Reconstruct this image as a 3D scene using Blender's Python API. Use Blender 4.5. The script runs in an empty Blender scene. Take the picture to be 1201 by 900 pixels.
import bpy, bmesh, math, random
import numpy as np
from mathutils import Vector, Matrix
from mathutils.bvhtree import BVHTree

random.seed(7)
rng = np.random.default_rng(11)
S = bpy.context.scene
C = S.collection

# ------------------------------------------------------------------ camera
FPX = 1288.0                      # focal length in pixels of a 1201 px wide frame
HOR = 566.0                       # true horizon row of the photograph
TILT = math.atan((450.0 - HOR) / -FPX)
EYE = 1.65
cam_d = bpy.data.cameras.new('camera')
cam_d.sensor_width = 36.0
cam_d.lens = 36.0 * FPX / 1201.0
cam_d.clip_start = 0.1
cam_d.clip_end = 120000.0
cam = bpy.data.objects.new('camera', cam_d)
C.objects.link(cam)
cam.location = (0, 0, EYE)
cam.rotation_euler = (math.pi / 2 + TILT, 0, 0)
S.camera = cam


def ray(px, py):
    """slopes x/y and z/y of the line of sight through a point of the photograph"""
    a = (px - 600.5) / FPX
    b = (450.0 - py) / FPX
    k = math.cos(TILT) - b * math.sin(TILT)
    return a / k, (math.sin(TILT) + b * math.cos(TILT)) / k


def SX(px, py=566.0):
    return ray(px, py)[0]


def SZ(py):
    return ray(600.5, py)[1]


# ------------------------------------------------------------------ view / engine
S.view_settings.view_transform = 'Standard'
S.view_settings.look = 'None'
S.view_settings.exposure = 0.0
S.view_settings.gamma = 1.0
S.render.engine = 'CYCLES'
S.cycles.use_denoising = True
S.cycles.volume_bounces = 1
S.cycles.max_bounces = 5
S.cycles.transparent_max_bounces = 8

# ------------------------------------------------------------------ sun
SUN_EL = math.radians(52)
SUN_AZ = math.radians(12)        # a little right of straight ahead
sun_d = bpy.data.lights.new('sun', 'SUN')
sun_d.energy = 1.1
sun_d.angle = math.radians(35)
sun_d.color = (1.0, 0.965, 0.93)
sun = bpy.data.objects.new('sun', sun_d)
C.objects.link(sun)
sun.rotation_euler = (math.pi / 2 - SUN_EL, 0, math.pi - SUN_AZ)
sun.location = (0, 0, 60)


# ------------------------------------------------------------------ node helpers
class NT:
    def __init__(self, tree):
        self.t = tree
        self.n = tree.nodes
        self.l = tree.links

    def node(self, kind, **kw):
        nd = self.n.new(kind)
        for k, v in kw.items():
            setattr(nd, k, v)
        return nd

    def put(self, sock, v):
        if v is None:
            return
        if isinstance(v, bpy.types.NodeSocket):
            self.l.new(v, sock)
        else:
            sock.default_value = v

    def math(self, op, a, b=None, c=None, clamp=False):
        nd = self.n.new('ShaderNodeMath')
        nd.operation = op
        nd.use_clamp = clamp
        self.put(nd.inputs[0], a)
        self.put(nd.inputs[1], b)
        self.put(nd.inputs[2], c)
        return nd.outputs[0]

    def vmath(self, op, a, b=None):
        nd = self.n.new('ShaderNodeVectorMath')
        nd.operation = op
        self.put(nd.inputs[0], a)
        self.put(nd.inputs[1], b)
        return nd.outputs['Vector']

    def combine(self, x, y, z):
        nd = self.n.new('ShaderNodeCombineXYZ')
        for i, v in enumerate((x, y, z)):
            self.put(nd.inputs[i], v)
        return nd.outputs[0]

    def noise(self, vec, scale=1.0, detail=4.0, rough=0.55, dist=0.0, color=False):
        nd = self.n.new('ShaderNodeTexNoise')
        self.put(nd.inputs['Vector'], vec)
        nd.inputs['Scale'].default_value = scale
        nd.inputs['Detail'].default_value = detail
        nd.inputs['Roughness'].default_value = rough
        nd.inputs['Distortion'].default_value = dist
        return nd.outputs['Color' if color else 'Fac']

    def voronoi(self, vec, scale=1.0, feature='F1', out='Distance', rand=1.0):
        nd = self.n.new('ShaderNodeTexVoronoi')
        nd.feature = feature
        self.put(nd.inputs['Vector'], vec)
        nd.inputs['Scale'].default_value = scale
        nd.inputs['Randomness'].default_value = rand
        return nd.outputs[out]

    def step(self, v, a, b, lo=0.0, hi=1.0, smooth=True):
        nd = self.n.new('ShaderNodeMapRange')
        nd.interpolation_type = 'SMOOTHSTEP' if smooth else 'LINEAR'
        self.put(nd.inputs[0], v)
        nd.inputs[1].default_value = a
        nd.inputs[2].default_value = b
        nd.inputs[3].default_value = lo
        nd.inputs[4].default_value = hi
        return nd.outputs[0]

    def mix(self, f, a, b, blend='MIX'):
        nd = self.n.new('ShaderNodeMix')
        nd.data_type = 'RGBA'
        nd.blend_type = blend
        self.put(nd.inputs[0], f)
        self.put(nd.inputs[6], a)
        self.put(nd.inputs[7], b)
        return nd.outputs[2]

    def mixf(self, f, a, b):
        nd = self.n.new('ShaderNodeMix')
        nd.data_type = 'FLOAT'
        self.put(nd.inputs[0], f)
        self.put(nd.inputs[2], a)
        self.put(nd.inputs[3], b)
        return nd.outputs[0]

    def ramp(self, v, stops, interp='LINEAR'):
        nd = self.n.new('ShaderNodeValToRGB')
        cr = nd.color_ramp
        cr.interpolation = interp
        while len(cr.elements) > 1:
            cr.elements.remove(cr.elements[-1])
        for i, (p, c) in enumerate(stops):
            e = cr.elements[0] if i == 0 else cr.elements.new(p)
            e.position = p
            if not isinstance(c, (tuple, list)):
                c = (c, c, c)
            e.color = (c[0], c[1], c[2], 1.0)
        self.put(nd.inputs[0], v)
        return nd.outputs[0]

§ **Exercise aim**
Print from the first line through the line that contains "S.camera = cam", please, including both, and leave out every line outside that stretch.

§ **The output**
Reconstruct this image as a 3D scene using Blender's Python API. Use Blender 4.5. The script runs in an empty Blender scene. Take the picture to be 1201 by 900 pixels.
import bpy, bmesh, math, random
import numpy as np
from mathutils import Vector, Matrix
from mathutils.bvhtree import BVHTree

random.seed(7)
rng = np.random.default_rng(11)
S = bpy.context.scene
C = S.collection

# ------------------------------------------------------------------ camera
FPX = 1288.0                      # focal length in pixels of a 1201 px wide frame
HOR = 566.0                       # true horizon row of the photograph
TILT = math.atan((450.0 - HOR) / -FPX)
EYE = 1.65
cam_d = bpy.data.cameras.new('camera')
cam_d.sensor_width = 36.0
cam_d.lens = 36.0 * FPX / 1201.0
cam_d.clip_start = 0.1
cam_d.clip_end = 120000.0
cam = bpy.data.objects.new('camera', cam_d)
C.objects.link(cam)
cam.location = (0, 0, EYE)
cam.rotation_euler = (math.pi / 2 + TILT, 0, 0)
S.camera = cam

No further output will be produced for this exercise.